Limitations on Statutory Construction.  Nothing in this section shall be construed to authorize the Bureau to require any other department or agency to collect data; or to reduce the authority of any other officer of the Department to collect and disseminate data independently.

Prohibition on Certain Disclosures.  In general, an officer, employee, or contractor of the Bureau may not make any disclosure in which the data provided by an individual or organization can be identified; use the information provided for a nonstatistical purpose; or permit anyone other than an individual authorized by the Director to examine any individual report provided. 

  1. Copies of reports.  No department, bureau, agency, officer, or employee of the United States (except the Director in carrying out his /her statutory obligations) may require, for any reason, a copy of any report that has been filed with the Bureau or retained by an individual respondent.

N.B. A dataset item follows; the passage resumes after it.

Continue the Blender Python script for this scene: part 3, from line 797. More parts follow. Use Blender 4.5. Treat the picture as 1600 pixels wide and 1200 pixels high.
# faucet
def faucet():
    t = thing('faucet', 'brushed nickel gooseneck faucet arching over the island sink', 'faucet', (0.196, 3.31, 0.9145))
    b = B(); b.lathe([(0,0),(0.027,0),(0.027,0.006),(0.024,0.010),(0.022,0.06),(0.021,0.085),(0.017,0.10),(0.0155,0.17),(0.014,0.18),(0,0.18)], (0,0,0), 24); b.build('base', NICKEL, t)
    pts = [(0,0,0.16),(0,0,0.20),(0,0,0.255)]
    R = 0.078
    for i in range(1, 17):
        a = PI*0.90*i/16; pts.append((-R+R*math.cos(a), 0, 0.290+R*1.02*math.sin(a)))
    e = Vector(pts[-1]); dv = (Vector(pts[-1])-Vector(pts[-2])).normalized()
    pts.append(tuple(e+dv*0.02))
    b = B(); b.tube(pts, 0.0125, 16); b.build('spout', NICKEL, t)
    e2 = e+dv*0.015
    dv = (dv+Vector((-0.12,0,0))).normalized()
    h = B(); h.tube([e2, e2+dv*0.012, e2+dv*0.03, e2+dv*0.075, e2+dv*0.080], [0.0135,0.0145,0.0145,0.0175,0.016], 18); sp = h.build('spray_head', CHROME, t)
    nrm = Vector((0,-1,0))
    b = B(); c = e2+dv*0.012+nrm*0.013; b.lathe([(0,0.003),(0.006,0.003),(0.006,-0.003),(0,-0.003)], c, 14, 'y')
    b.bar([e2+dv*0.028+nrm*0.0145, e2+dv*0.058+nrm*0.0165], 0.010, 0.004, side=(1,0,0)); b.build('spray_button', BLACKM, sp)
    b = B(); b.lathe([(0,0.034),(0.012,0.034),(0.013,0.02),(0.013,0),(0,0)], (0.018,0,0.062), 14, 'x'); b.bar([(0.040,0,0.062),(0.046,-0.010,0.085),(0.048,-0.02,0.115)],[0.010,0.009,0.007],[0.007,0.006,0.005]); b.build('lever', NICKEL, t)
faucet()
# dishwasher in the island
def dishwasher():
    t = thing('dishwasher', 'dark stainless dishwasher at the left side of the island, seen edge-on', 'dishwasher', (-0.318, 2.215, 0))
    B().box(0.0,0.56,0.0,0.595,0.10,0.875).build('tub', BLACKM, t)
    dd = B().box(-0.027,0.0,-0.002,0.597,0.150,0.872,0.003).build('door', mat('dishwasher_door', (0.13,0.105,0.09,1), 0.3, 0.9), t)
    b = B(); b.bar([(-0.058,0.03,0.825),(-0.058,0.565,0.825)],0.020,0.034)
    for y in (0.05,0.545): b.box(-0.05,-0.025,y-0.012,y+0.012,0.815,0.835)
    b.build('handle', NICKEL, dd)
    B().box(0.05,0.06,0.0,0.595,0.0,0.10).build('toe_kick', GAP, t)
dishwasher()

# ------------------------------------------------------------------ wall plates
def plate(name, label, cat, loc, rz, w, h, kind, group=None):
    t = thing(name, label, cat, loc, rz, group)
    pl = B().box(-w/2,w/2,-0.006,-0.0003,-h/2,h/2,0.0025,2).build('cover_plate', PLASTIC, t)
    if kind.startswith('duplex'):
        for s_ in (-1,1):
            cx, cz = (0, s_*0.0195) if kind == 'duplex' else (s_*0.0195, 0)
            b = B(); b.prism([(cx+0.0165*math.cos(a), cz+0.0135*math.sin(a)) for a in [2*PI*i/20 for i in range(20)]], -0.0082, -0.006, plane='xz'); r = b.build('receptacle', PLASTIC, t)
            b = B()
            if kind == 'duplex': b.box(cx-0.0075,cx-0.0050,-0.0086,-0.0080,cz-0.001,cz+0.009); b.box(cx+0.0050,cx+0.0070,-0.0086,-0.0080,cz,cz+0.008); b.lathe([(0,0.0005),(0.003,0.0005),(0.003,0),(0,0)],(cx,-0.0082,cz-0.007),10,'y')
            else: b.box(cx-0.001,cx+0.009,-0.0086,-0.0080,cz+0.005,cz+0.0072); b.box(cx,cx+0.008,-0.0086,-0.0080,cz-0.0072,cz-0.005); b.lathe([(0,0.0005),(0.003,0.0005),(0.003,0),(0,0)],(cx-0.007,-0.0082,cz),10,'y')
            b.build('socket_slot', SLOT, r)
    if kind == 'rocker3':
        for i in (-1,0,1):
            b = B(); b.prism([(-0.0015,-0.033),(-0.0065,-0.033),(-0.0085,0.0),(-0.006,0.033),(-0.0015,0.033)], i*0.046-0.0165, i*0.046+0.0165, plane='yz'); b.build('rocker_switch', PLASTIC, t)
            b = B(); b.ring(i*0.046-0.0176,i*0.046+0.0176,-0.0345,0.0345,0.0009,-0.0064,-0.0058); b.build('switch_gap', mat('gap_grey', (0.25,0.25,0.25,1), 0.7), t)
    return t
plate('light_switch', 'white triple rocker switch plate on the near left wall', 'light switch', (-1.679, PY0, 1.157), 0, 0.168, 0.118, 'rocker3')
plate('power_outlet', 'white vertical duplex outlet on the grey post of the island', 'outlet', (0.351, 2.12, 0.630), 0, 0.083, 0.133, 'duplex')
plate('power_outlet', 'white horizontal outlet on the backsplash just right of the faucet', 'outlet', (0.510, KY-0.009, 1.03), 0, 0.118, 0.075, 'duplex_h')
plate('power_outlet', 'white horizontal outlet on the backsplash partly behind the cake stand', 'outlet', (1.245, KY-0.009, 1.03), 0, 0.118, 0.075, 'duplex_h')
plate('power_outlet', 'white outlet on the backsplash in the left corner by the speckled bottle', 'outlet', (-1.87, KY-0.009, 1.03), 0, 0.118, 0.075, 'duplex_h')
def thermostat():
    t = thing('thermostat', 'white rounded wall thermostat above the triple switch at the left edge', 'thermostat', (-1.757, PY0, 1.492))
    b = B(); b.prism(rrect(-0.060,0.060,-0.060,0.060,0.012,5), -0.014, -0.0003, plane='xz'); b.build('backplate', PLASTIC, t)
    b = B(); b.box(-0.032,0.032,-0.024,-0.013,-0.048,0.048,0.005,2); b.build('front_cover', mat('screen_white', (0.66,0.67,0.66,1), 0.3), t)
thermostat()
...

  2. Limitation on judicial proceedings.  A copy of a report provided by an individual or organization that has been retained by an individual respondent or filed with the Bureau or any of its employees, contractors, or agents shall be immune from legal process; and shall not, without the consent of the individual concerned, be admitted as evidence or used for any purpose in any action, suit, or other judicial or administrative proceedings.  This shall apply only to reports that permit information concerning an individual or organization to be reasonably determined by direct or indirect means.
  3. Informing respondent of use of data. In a case in which the Bureau is authorized by statute to collect data or information for a nonstatistical purpose, the Director shall clearly distinguish the collection of the data or information, by rule and on the collection instrument, so as to inform a respondent who is requested or required to supply the data or information of the nonstatistical purpose.